Today I received a phone call from a stranger. I like to think of it as a Christmas miracle.

Lyn had a collection of toys and products to give to women in need and their children, as Christmas gifts. I was connected to a number of women who desperately needed the gift of kindness that Lyn could give.

The moment I told Lyn about Prison Network and the work that we do with women and their families I could hear the excitement in her voice. She got it. Being in prison is complicated. Being separated from family is hard. For women in prison, Christmas is all that, magnified tenfold.

Women in prison are just that. Women. In prison. Like me, they are women with families, women who love to give and women who nurture and who need to be nurtured.

One of the greatest gifts Prison Network brings to the women is connection. I yearn for my children when we are not together. Women in prison are no different. Throughout the year, Prison Network runs mother and children groups to fill that chasm in a mother’s heart and to keep families connected. Staff will even collect children from home where they can’t travel to the Dame Phyllis Frost Centre or to Tarrengower.

There is no time where families make more effort to connect with each other than Christmas. Christmas is family. And hats. Not just Santa hats, but mother hats, daughter hats, sister hats and friend hats. As a mother I am juggling my hats all day long. It’s exhausting. But what would I do without my hats? Women in prison don’t have the luxury of hats. While the rest of the world is wrapping Christmas gifts and singing carols, women in prison often face a dark abyss of loneliness.

At times of real struggle the Lyns in our life are true Christmas miracles. They turn on the lights and refuse to let a woman be swallowed by darkness. Last week a team of Prison Network volunteers lit up Melbourne. In a few short hours, they wrapped over 500 Christmas packages for every woman in prison in Victoria. On Christmas Day these women will have a Christmas card mounted in their units and array of gifts from their package. And those who are mothers will receive gifts for their children.

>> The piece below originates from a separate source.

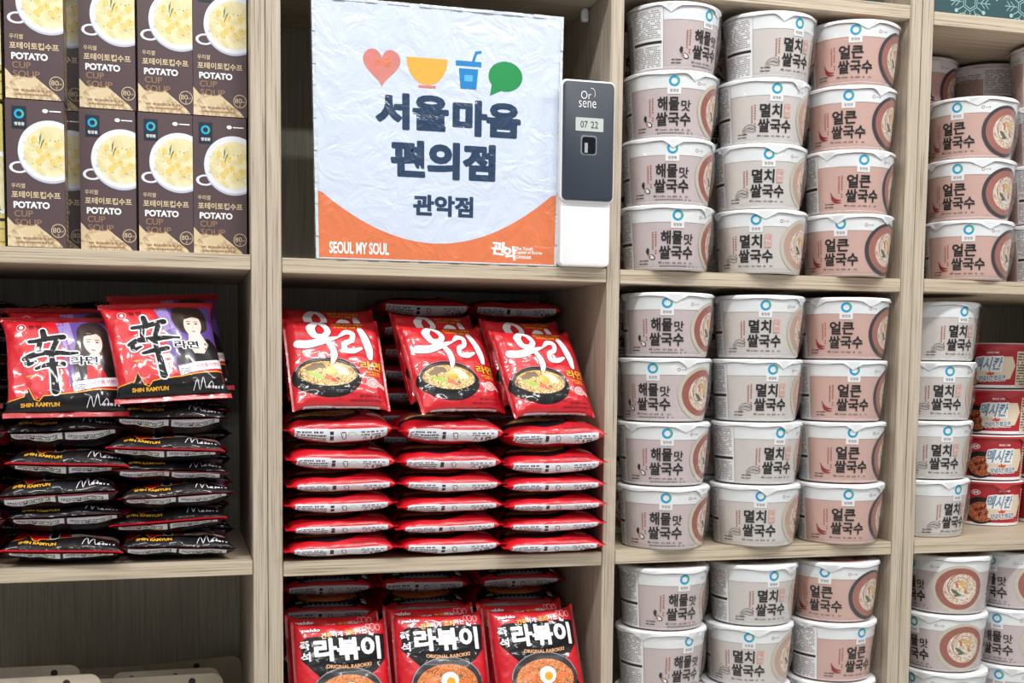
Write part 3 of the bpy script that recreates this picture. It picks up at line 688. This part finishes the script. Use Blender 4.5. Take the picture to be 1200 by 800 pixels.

A few years ago I donned the red velvet suit, stuffed a pillow up my top and did the Santa gig at a Christmas party. The party was primarily attended by women from complicated and disadvantaged backgrounds. Many were facing a Christmas defined by the very darkness and loneliness that the women supported by Prison Network experience. For hours women sat on my lap and cried. It was 40 degrees outside but a chill of despair filled my heart. It also strengthened my resolve. An act of kindness and generosity shown to someone suffering at Christmas time, is magnified tenfold.